The CFO job is a tough one. There are a plethora of ideas that need to get funded…and most are very good ideas. How do CFO’s make critical decisions in their organizations? The common mistake is thinking is that a CFO will make decisions on cost. The truth is that a good CFO will never make a decision based on cost but will make decisions on value. This means that if the idea proposed offers value to the organization, CFO will find the money to fund the cost. What are some things that the CFO will value? These include ideas that:
- Will support a stronger financial position for the organization
- Will help the organization fund and support the strategy of the organization
- Will promote healthy collaboration and improve communications in the organization
- Will improve efficiency and effectiveness and reduce overall human capital resources in the organization (even outside of finance)

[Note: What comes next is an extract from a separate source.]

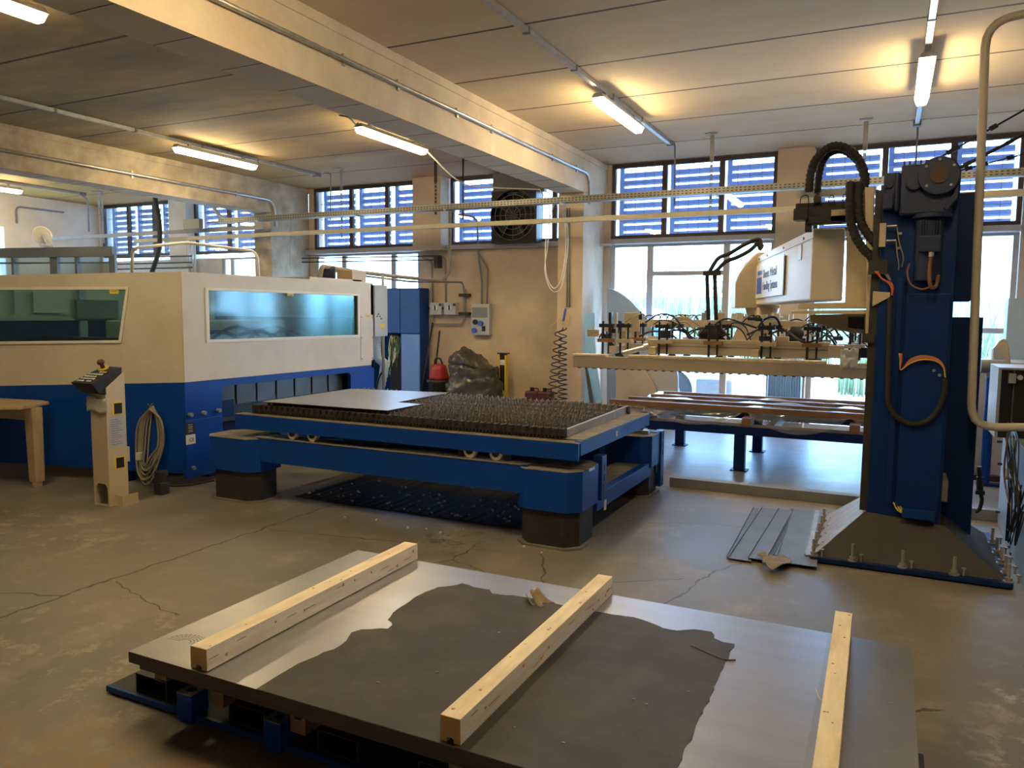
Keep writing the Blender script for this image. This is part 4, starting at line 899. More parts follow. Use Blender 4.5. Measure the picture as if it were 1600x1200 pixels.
# beams
def beam_wood(xa, ya, xb, yb, w, h, label):
    t = thing('timber_beam', label, 'wooden beam', ((xa+xb)/2, (ya+yb)/2, SZ+.004), 'timber beams on the sheet stack')
    a, c = V((xa, ya, 0)), V((xb, yb, 0)); d = (c-a).normalized(); r = V((d.y, -d.x, 0)); z0 = SZ+.0045
    # section with a groove under the beam
    sec = [(-.5, 0), (-.5, .35), (-.49, 1), (.49, 1), (.5, .35), (.5, 0), (.17, 0), (.17, .13), (.07, .20), (-.10, .20), (-.17, .13), (-.17, 0)]
    P0 = [a + r*w*s + V((0, 0, z0+h*q)) for s, q in sec]
    B().prism(P0, c-a).build('beam_body', MT['woodside'], t)
    b = B(); b.prism([a+r*w*-.488+V((0, 0, z0+h)), a+r*w*.488+V((0, 0, z0+h)), a+r*w*.488+V((0, 0, z0+h+.0012)), a+r*w*-.488+V((0, 0, z0+h+.0012))], c-a); o = b.build('warm_lit_top', MT['wood'], t)  # top skin in warmer spruce stands for the warm light from above
    b = B(); b.prism([a + r*w*s*.99 + V((0, 0, z0+h*q)) for s, q in sec], -d*.0012); b.build('end_grain', MT['woodend'], t)
    b = B(); rr = random.Random(int(xa*100))
    for i in range(8):
        q = a.lerp(c, rr.random())+r*(w*.5+.0002)+V((0, 0, z0+h*rr.uniform(.2, .8))); b.cyl(q, q+r*.0008, rr.uniform(.004, .009), n=10)
        q = a.lerp(c, rr.random()); b.obox(q+r*(w*.5+.0004)+V((0, 0, z0+h*rr.uniform(.2, .8))), d*rr.uniform(.015, .05), r*.0006, (0, 0, .0015))
        q = a.lerp(c, rr.random())+r*w*rr.uniform(-.35, .35)+V((0, 0, z0+h+.0012)); b.cyl(q, q+V((0, 0, .0006)), rr.uniform(.003, .007), n=10)
    b.build('knot_mark', MT['knot'], t)
MT['woodend'] = mat('spruce_end_grain', (.68, .44, .18), .7, var=.12, scale=12)
beam_wood(-2.405, 2.10, -2.435, 3.66, .088, .088, 'pale timber beam, leftmost of the three on the sheet stack')
beam_wood(-1.245, 2.10, -1.245, 3.65, .078, .088, 'pale timber beam lying across the dark film in the middle')
beam_wood(-.105, 2.02, -.125, 3.70, .072, .082, 'pale timber beam, rightmost of the three on the bare shiny sheets')
# frame under the sheets
lf_ = thing('pallet_frame', 'blue steel pallet frame with socket blocks carrying the foreground sheet stack', 'steel frame', (-1.4, 2.9, 0))
B().box(-3.14, .2, 2.23, 3.3, .010, .032).build('frame_plate', MT['dgray'], lf_)
B().box(-3.14, .2, 2.218, 2.232, .008, .034).build('plate_edge', MT['blued'], lf_)
for i in range(6):
    x = -2.95 + i*.47 + (.10 if i > 0 else 0)
    b = B(); x0, x1 = x-.03, x+.17; b.box(x0, x1, 2.25, 3.4, .112, .118); b.box(x0, x0+.008, 2.25, 3.4, .032, .112); b.box(x1-.008, x1, 2.25, 3.4, .032, .112); b.box(x0+.008, x1-.008, 2.25, 3.4, .032, .038); b.build('square_tube', MT['blackblue'] if 'blackblue' in MT else MT['dgray'], lf_)
for (x, w) in ((-2.65, .09), (-2.16, .09), (-.55, .09)):
    b = B(); z = .125
    cx, cy, hw = x+w/2-.01, 2.20+.045, .045
    n = 16; ring = [V((cx+.022*math.cos(2*PI*k/n), cy+.022*math.sin(2*PI*k/n), z)) for k in range(n)]
    sq = []
    for k in range(n):
        a0 = 2*PI*k/n; cc, s_ = math.cos(a0), math.sin(a0); m_ = max(abs(cc), abs(s_)); sq.append(V((cx+hw*cc/m_, cy+hw*s_/m_, z)))
    b.ringpanel(sq, ring, (0, 0, -.03)); b.box(cx-hw, cx+hw, cy-hw, cy+hw, .0, z-.031)
    o = b.build('socket_block', MT['blue'], lf_, bevel=.003)
    b = B(); b.ringpanel([p+V((0, 0, .001)) for p in sq], [p+V((0, 0, .001)) for p in ring], (0, 0, -.0008)); b.build('worn_block_top', MT['mortar'], o)
    b = B(); b.bar((cx-hw, cy-hw-.0006, .125), (cx+hw, cy-hw-.0006, .125), .001, .003); b.build('worn_edge', MT['mortar'], o)
for i, (x, y) in enumerate(((-2.86, 2.255), (-2.46, 2.20), (-2.02, 2.19), (-1.30, 2.18), (-1.18, 2.16), (-.5, 2.2), (-2.94, 3.2), (-1.2, 3.2), (-.3, 3.2))):
    b = B(); b.box(x, x+.075, y, y+.24, .1185, .175); b.box(x+.0, x+.02, y, y+.24, .175, .2345); b.box(x+.055, x+.075, y, y+.24, .175, .2345) if i == 2 else b.box(x+.02, x+.075, y, y+.24, .175, .2345)
    tag(b.build('wooden_spacer', MT['woodold']), ('brown wooden spacer under the sheet stack, %s' % ['at its left corner', 'behind the left socket block', 'with a cut-out, behind the second socket block', 'left of the middle beam end', 'right of the middle beam end', 'near the right end', 'rear left', 'rear middle', 'rear right'][i]), 'spacer', 'wooden spacers under the stack')
# ================================================================== SCRAP STRIPS
def strip(px0, px1, w, z, lab, m='scrap', n=1):
    a, c = at(*px0, z=z), at(*px1, z=z); t = B(); d = (c-a).normalized(); r = V((d.y, -d.x, 0))
    t.prism([a-r*w/2, a+r*w/2, c+r*w/2*1.0, c-r*w/2], (0, 0, .003))
    t.prism([a-r*w/2, a-r*(w/2-.004), c-r*(w/2-.004), c-r*w/2], (0, 0, .012))
    return tag(t.build('steel_strip', MT[m]), lab, 'metal strip', 'scrap strips on the floor')
strip((1140, 872), (1181, 794), .045, .004, 'narrow grey scrap strip, leftmost of those beside the crane base')
strip((1155, 875), (1205, 795), .16, .012, 'wide grey scrap strip, second from the left beside the crane base')
strip((1182, 874), (1227, 797), .12, .022, 'wide scrap strip in the middle of the pile beside the crane base')
strip((1204, 868), (1240, 797), .035, .010, 'thin dark strip between the wide scrap strips', 'dgray')
strip((1212, 868), (1246, 798), .03, .016, 'thin bent scrap strip right of the middle of the pile', 'scrap')
strip((1243, 882), (1264, 799), .27, .026, 'widest scrap sheet with a shiny edge at the right of the pile')
strip((1262, 868), (1277, 798), .04, .035, 'slim scrap angle lying next to the anchor bolts', 'mortar')
b = B(); pts = [at(*p, z=.04) for p in ((1183, 867), (1188, 865), (1196, 866), (1199, 871), (1203, 868), (1207, 873), (1212, 869), (1216, 873), (1222, 871), (1238, 875), (1234, 882), (1222, 886), (1207, 891), (1199, 888), (1196, 883), (1191, 879), (1192, 874), (1187, 872))]
vs = [b.bm.verts.new((p.x, p.y, .04+.02*((i*7) % 3)/2)) for i, p in enumerate(pts)]; f = b.bm.faces.new(vs); bmesh.ops.triangulate(b.bm, faces=[f])
tag(b.build('torn_card', MT['cardb'], solid=.004), 'torn ragged piece of brown card in front of the scrap strips', 'cardboard')
# low steel rail across the floor and floor bars near the window
tag(B().box(-1.93, 3, 7.60, 7.72, .0, .095).build('floor_duct', MT['gray']), 'low grey steel duct running along the floor behind the crane', 'duct')
for y, z in ((9.45, .06), ):
    tag(B().box(.75, 3, y, y+.08, 0.001, z).build('floor_rail', MT['dgray']), 'dark bar on the bright floor right of the crane mast', 'rail')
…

- Will lessen the chance of error in the organization
- Has proven to work in other peer organizations
- Prove that doing nothing is riskier than implementing the proposed idea
- Will move the organization toward an established trend
- Will eliminate risk to finance or the organization as a whole
When promoting ideas to CFO’s it is important to focus on the value or the benefit to the total organization of the idea and not to simply focus on the cost. After value is established, then the CFO will ask: “So, what will this cost?”. If the price is not outrageous and risky, value will always supersede price in the CFO’s decision process.